4 thoughts on “Musings & Thoughts for Friday, October 30, 2020, or: Prepping for NaNoWriMo on D-minus 2

  1. I know the feeling having lived under the landing pattern and then the take-off pattern of Kennedy Airport for most of my life before we moved up here. I don’t mind the quiet at all now. Funny thing, when we were camping we got buzzed by jets from the Air Force base up in Maine and I knew the sound right away.

    80 degrees is “fall like”? Dude, you need to spend a year in Montana or something.

    Liked by 1 person

    1. I spent three months in Seville in the fall of 1988. Not as cold as Big Sky Country, true, but that was cold enough for this Floridian.

      It’s fall-like for the sub-tropics. (Wink!) That’s my story, and I’m sticking to it….

      Liked by 1 person

  2. I lived across the street from O’Hare airport for a year when I first lived in the Chicago area (Bensenville at the time). I also quickly got used to the sound of jets, though friends who stayed with me always commented on it.

    When I moved to Lombard, Illinois (another Chicago suburb but further out), I had the train tracks across the street where the train to downtown went past. Again, it was noisy but I got used to it (lived there for 4 years).

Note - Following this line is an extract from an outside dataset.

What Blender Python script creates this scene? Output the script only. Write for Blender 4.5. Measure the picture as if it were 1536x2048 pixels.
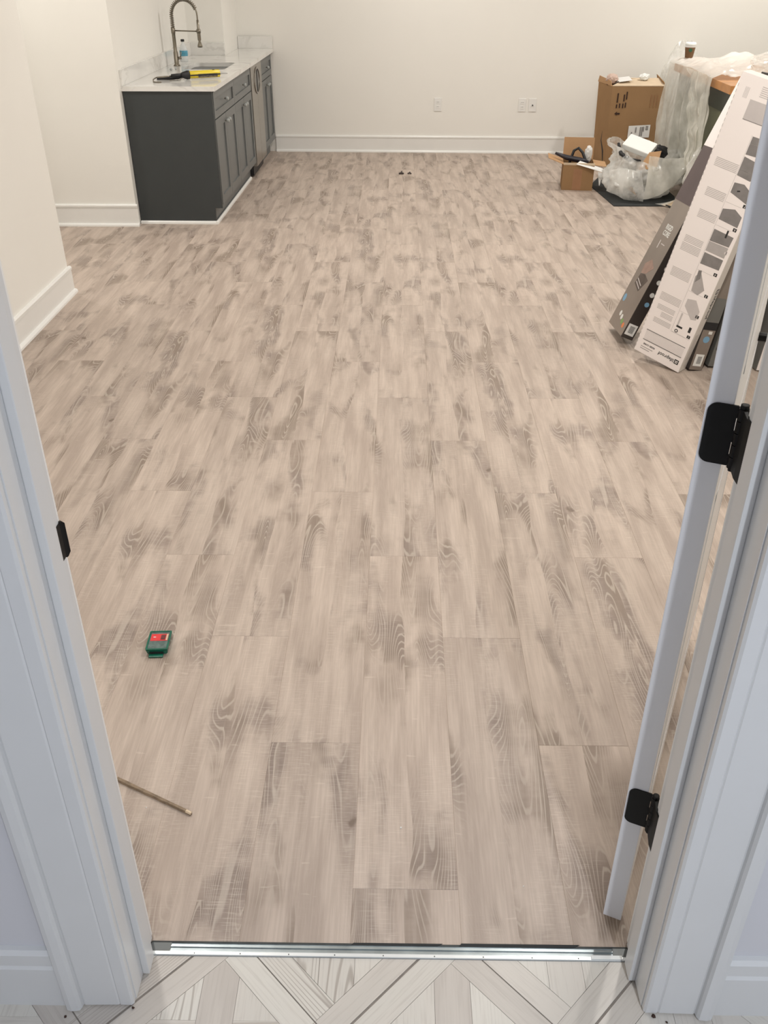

    It’s amazing how adaptable we are as human beings.

    Liked by 1 person

  3. My first home was very close to the Los Angeles International Airport. Both of my parents worked day jobs, and since they were still newlyweds, they were usually out and about during the weekends, so neither one noticed the noise of airplanes taking off and landing nearby (at night, flights take off and land over the Pacific Ocean, but during the day, they’re over the surrounding businesses and residential areas). When my mom got pregnant, she worked until she was about six or seven months along. On the first Monday after she quit her job (because back then, it was not assumed that a woman would go back to work after giving birth), she decided to set up a lawn chair in the back yard and get some sun. She’d been in that chair for all of about two minutes before a large commercial jet flew directly overhead, approaching a runway for a landing. And it was CLOSE. For the rest of her pregnancy, she was completely panicked that the noise was somehow going to harm her unborn child. About a year and a half after I was born, my parents decided to move someplace that was nowhere near an airport. I don’t remember living in that house, although I did see it a few times as a child – my parents still had friends near there. The land it was sitting on was slated to become part of a new runway, but after some tie-ups with funding and such, it became part of a long-term parking lot. I’ve parked a car there many times on my various flights in and out of Los Angeles.